## Start

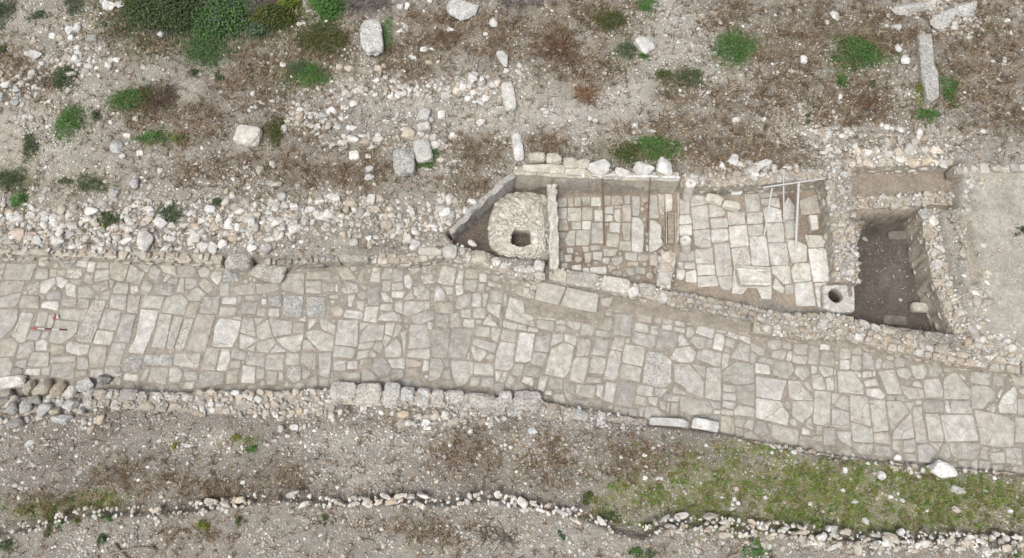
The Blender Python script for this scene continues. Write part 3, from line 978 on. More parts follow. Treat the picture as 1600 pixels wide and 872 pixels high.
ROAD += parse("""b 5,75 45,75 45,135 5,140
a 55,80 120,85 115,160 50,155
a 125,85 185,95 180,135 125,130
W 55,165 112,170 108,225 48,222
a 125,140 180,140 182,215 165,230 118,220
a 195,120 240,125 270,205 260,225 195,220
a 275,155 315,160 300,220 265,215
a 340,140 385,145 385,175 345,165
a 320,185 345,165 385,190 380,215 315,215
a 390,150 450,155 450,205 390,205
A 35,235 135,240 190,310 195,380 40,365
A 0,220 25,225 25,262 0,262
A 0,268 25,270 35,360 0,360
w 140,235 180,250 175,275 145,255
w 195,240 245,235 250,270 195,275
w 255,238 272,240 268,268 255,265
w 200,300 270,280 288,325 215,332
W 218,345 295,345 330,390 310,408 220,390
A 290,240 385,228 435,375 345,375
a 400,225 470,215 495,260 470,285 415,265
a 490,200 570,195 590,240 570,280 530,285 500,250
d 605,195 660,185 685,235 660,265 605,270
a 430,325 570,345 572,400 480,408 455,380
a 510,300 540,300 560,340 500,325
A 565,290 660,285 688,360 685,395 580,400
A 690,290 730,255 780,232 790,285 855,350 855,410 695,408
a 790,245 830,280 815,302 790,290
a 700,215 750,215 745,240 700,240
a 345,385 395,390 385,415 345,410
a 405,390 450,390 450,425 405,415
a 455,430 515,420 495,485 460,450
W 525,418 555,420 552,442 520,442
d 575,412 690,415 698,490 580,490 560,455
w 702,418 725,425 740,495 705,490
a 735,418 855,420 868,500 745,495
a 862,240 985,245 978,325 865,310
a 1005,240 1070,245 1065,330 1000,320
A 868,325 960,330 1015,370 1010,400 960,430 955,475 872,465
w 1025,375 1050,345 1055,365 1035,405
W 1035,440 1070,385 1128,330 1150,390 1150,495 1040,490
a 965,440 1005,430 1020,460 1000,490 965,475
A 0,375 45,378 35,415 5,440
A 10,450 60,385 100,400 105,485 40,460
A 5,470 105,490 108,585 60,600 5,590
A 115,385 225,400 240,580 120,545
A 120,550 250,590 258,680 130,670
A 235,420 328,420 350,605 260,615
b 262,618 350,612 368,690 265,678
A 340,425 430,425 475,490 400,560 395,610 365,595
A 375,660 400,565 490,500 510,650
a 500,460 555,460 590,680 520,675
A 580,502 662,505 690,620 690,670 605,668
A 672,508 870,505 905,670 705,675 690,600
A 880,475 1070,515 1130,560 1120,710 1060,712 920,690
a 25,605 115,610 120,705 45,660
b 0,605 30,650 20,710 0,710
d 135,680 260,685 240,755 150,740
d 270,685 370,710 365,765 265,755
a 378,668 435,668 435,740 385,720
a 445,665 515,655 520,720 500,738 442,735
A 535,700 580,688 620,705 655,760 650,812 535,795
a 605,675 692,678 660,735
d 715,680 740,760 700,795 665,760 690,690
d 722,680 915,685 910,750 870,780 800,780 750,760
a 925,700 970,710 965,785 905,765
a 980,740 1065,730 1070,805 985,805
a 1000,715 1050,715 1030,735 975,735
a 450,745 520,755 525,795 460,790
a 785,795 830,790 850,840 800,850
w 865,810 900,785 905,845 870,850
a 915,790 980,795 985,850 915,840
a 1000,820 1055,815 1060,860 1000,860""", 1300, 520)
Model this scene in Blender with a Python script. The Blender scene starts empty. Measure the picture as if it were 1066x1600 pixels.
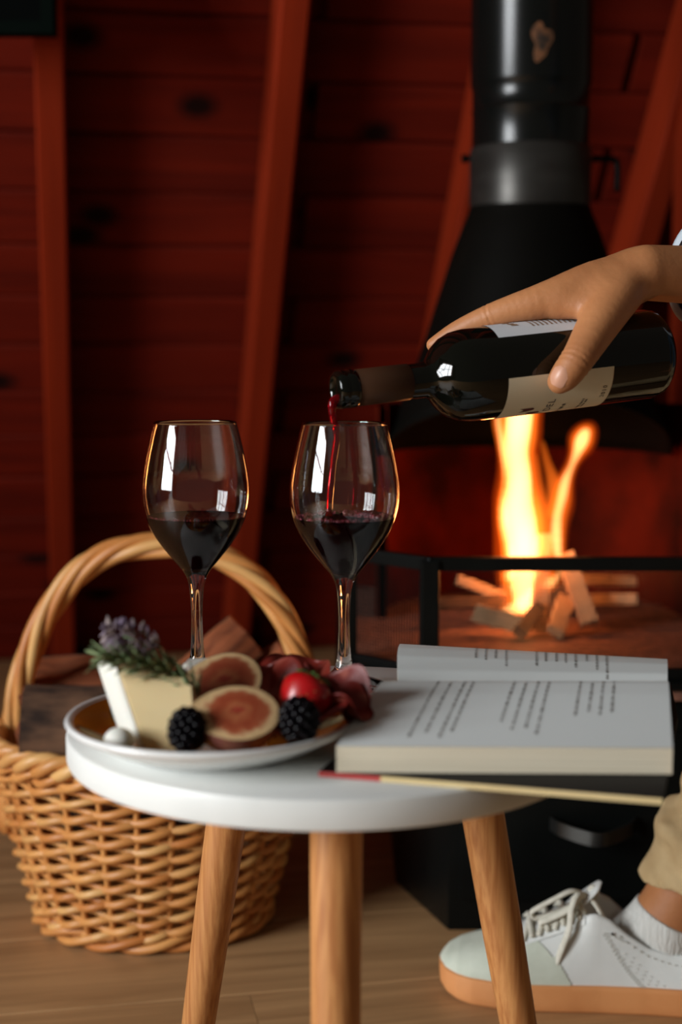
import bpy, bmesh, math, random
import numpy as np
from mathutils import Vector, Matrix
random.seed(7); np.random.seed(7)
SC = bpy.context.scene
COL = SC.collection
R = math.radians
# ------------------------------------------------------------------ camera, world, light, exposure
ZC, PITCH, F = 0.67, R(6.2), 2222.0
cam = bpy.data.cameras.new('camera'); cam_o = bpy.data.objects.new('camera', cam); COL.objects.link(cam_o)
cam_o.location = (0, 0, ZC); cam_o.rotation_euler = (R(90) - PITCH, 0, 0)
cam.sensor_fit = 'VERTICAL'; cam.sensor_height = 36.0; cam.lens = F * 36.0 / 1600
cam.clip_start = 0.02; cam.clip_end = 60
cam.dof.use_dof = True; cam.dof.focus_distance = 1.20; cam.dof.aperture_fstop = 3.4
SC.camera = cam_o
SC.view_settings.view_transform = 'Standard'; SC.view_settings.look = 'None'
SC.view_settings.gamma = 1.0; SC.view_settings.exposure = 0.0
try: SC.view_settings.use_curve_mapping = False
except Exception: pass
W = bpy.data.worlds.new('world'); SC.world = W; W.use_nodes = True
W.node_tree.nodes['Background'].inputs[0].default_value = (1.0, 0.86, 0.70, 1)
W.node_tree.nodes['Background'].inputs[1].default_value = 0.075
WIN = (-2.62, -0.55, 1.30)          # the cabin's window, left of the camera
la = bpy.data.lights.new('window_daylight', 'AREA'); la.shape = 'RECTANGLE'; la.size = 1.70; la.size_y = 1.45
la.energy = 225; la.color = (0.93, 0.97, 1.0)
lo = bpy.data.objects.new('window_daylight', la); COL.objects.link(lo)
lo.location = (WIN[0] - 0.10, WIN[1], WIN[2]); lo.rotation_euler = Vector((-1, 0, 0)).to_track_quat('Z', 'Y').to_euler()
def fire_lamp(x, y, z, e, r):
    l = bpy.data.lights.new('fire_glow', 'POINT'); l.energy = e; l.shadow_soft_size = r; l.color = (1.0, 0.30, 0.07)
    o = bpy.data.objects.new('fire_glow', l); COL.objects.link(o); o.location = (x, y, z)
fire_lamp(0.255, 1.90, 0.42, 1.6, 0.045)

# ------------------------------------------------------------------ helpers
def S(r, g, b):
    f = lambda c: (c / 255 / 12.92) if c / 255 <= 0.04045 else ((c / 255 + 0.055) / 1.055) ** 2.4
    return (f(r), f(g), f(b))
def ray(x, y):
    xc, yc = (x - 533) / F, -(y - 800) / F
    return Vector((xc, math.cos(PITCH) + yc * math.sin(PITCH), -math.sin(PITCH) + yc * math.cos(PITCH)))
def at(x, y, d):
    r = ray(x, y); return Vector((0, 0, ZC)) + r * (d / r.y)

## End

--- Task instructions ---
Copy every record character for character. Skip the pictures.

--- Final result ---
The Blender Python script for this scene continues. Write part 3, from line 978 on. More parts follow. Treat the picture as 1600 pixels wide and 872 pixels high.
ROAD += parse("""b 5,75 45,75 45,135 5,140
a 55,80 120,85 115,160 50,155
a 125,85 185,95 180,135 125,130
W 55,165 112,170 108,225 48,222
a 125,140 180,140 182,215 165,230 118,220
a 195,120 240,125 270,205 260,225 195,220
a 275,155 315,160 300,220 265,215
a 340,140 385,145 385,175 345,165
a 320,185 345,165 385,190 380,215 315,215
a 390,150 450,155 450,205 390,205
A 35,235 135,240 190,310 195,380 40,365
A 0,220 25,225 25,262 0,262
A 0,268 25,270 35,360 0,360
w 140,235 180,250 175,275 145,255
w 195,240 245,235 250,270 195,275
w 255,238 272,240 268,268 255,265
w 200,300 270,280 288,325 215,332
W 218,345 295,345 330,390 310,408 220,390
A 290,240 385,228 435,375 345,375
a 400,225 470,215 495,260 470,285 415,265
a 490,200 570,195 590,240 570,280 530,285 500,250
d 605,195 660,185 685,235 660,265 605,270
a 430,325 570,345 572,400 480,408 455,380
a 510,300 540,300 560,340 500,325
A 565,290 660,285 688,360 685,395 580,400
A 690,290 730,255 780,232 790,285 855,350 855,410 695,408
a 790,245 830,280 815,302 790,290
a 700,215 750,215 745,240 700,240
a 345,385 395,390 385,415 345,410
a 405,390 450,390 450,425 405,415
a 455,430 515,420 495,485 460,450
W 525,418 555,420 552,442 520,442
d 575,412 690,415 698,490 580,490 560,455
w 702,418 725,425 740,495 705,490
a 735,418 855,420 868,500 745,495
a 862,240 985,245 978,325 865,310
a 1005,240 1070,245 1065,330 1000,320
A 868,325 960,330 1015,370 1010,400 960,430 955,475 872,465
w 1025,375 1050,345 1055,365 1035,405
W 1035,440 1070,385 1128,330 1150,390 1150,495 1040,490
a 965,440 1005,430 1020,460 1000,490 965,475
A 0,375 45,378 35,415 5,440
A 10,450 60,385 100,400 105,485 40,460
A 5,470 105,490 108,585 60,600 5,590
A 115,385 225,400 240,580 120,545
A 120,550 250,590 258,680 130,670
A 235,420 328,420 350,605 260,615
b 262,618 350,612 368,690 265,678
A 340,425 430,425 475,490 400,560 395,610 365,595
A 375,660 400,565 490,500 510,650
a 500,460 555,460 590,680 520,675
A 580,502 662,505 690,620 690,670 605,668
A 672,508 870,505 905,670 705,675 690,600
A 880,475 1070,515 1130,560 1120,710 1060,712 920,690
a 25,605 115,610 120,705 45,660
b 0,605 30,650 20,710 0,710
d 135,680 260,685 240,755 150,740
d 270,685 370,710 365,765 265,755
a 378,668 435,668 435,740 385,720
a 445,665 515,655 520,720 500,738 442,735
A 535,700 580,688 620,705 655,760 650,812 535,795
a 605,675 692,678 660,735
d 715,680 740,760 700,795 665,760 690,690
d 722,680 915,685 910,750 870,780 800,780 750,760
a 925,700 970,710 965,785 905,765
a 980,740 1065,730 1070,805 985,805
a 1000,715 1050,715 1030,735 975,735
a 450,745 520,755 525,795 460,790
a 785,795 830,790 850,840 800,850
w 865,810 900,785 905,845 870,850
a 915,790 980,795 985,850 915,840
a 1000,820 1055,815 1060,860 1000,860""", 1300, 520)
Model this scene in Blender with a Python script. The Blender scene starts empty. Measure the picture as if it were 1066x1600 pixels.
import bpy, bmesh, math, random
import numpy as np
from mathutils import Vector, Matrix
random.seed(7); np.random.seed(7)
SC = bpy.context.scene
COL = SC.collection
R = math.radians
# ------------------------------------------------------------------ camera, world, light, exposure
ZC, PITCH, F = 0.67, R(6.2), 2222.0
cam = bpy.data.cameras.new('camera'); cam_o = bpy.data.objects.new('camera', cam); COL.objects.link(cam_o)
cam_o.location = (0, 0, ZC); cam_o.rotation_euler = (R(90) - PITCH, 0, 0)
cam.sensor_fit = 'VERTICAL'; cam.sensor_height = 36.0; cam.lens = F * 36.0 / 1600
cam.clip_start = 0.02; cam.clip_end = 60
cam.dof.use_dof = True; cam.dof.focus_distance = 1.20; cam.dof.aperture_fstop = 3.4
SC.camera = cam_o
SC.view_settings.view_transform = 'Standard'; SC.view_settings.look = 'None'
SC.view_settings.gamma = 1.0; SC.view_settings.exposure = 0.0
try: SC.view_settings.use_curve_mapping = False
except Exception: pass
W = bpy.data.worlds.new('world'); SC.world = W; W.use_nodes = True
W.node_tree.nodes['Background'].inputs[0].default_value = (1.0, 0.86, 0.70, 1)
W.node_tree.nodes['Background'].inputs[1].default_value = 0.075
WIN = (-2.62, -0.55, 1.30)          # the cabin's window, left of the camera
la = bpy.data.lights.new('window_daylight', 'AREA'); la.shape = 'RECTANGLE'; la.size = 1.70; la.size_y = 1.45
la.energy = 225; la.color = (0.93, 0.97, 1.0)
lo = bpy.data.objects.new('window_daylight', la); COL.objects.link(lo)
lo.location = (WIN[0] - 0.10, WIN[1], WIN[2]); lo.rotation_euler = Vector((-1, 0, 0)).to_track_quat('Z', 'Y').to_euler()
def fire_lamp(x, y, z, e, r):
    l = bpy.data.lights.new('fire_glow', 'POINT'); l.energy = e; l.shadow_soft_size = r; l.color = (1.0, 0.30, 0.07)
    o = bpy.data.objects.new('fire_glow', l); COL.objects.link(o); o.location = (x, y, z)
fire_lamp(0.255, 1.90, 0.42, 1.6, 0.045)

# ------------------------------------------------------------------ helpers
def S(r, g, b):
    f = lambda c: (c / 255 / 12.92) if c / 255 <= 0.04045 else ((c / 255 + 0.055) / 1.055) ** 2.4
    return (f(r), f(g), f(b))
def ray(x, y):
    xc, yc = (x - 533) / F, -(y - 800) / F
    return Vector((xc, math.cos(PITCH) + yc * math.sin(PITCH), -math.sin(PITCH) + yc * math.cos(PITCH)))
def at(x, y, d):
    r = ray(x, y); return Vector((0, 0, ZC)) + r * (d / r.y)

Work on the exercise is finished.